Combien de gens, au monde, ont réussi à user leur tire-bouchon ? Le mien brille à certains endroits, comme ces statues lustrées par des mains superstitieuses. Ça devient difficile de l’enfoncer, encore plus d’enlever un bouchon, mais je n’en changerai jamais, car c’est le cadeau de mariage de ma témoin (qui me connaît bien). Et, peut-être plus que tous mes autres objets, il symbolise des décennies de conjugalité. Ma joie de le retrouver, aussitôt après avoir accouché ! Les bonnes bouteilles qu’il a ouvertes, pour fêter… bah, rien du tout, le plus souvent. Je me demande si ce n’est pas lui que ma famille glissera dans mon cercueil, au cas où…
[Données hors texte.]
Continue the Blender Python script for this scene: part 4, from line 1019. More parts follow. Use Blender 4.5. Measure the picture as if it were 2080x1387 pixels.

LA ROGNURE D’ONGLE DE GEORGE CLOONEY

L’histoire de ce petit morceau de kératine jauni par le temps est aussi chouette que son aspect est repoussant. Au début des années 2000, on pouvait encore parler aux stars hors de la présence de chargés de com s’égosillant « last question !! » au bout de huit minutes, et j’ai eu le plaisir de passer une heure en tête à tête avec  George Clooney (et ouaiiis). Dans sa suite d’hôtel, il était détendu, blagueur et visiblement célibataire, à en juger par un coupe-ongles abandonné dans un vide-poches (aucune femme ne supporte que son mec laisse traîner ça, c’est scientifique). Au milieu de l’interview, l’acteur s’est levé pour aller nous chercher des verres d’eau à l’autre bout de la pièce. Ni une ni deux, j’ai profité de son dos tourné pour attraper un petit bout d’ongle dans la coupelle. Alors, s’agit-il vraiment de kératine clooneysque ? Je n’en ai pas la preuve, mais ça m’étonnerait que quelqu’un de son staff promo soit venu se limer les griffes sur son canapé à lui. Depuis, cette rognure, emballée dans du papier de soie, est toujours dans mon porte-feuille, à portée de cœur.

MON ÉCHARPE DE LUXE

De loin, on dirait un vrai doudou d’enfant : un morceau de tissu beigeasse, tout mou et qui s’effiloche. Et pourtant, il s’agit d’une étole en soie et pashmina d’une célèbre marque italienne – dont je ne dirai pas le nom parce que ça ne lui ferait pas plaisir. Je l’ai achetée il y a une quinzaine d’années, et je me souviens que, même si elle était super-soldée, j’ai pensé que son prix était en francs, alors que pas du tout. Mais dire que je l’ai amortie est un euphémisme : je vis avec, je dors avec, je travaille avec… Et la seule fois où j’ai failli éviscérer mon teckel, c’est quand je l’ai retrouvée au fond de son panier. Un doudou, c’est aussi une chose qu’on ne partage jamais.

MON MARI

Un être humain peut-il être, dans son entièreté, un doudou ? Je me suis long- temps demandé si ajouter Didier à la liste de mes objets fétiches était pertinent. Après tout, un mari est-il un support de consolation infaillible ? Se sent-on toujours réconfortée, apaisée, en présence d’un être susceptible d’avoir faim trois fois par jour, de marcher sur votre cigarette électronique, de regarder son portable à table et de commenter « Ça t’a pris tant de temps que ça, de faire cet album ? » ? J’en ai conclu que la vraie question n’était pas celle-là : contre quoi serais-je prête à échanger l’intégralité de mes doudous (même la rognure de Clooney), et ce sans aucun état d’âme? Eh bien, la réponse, c’est Didier.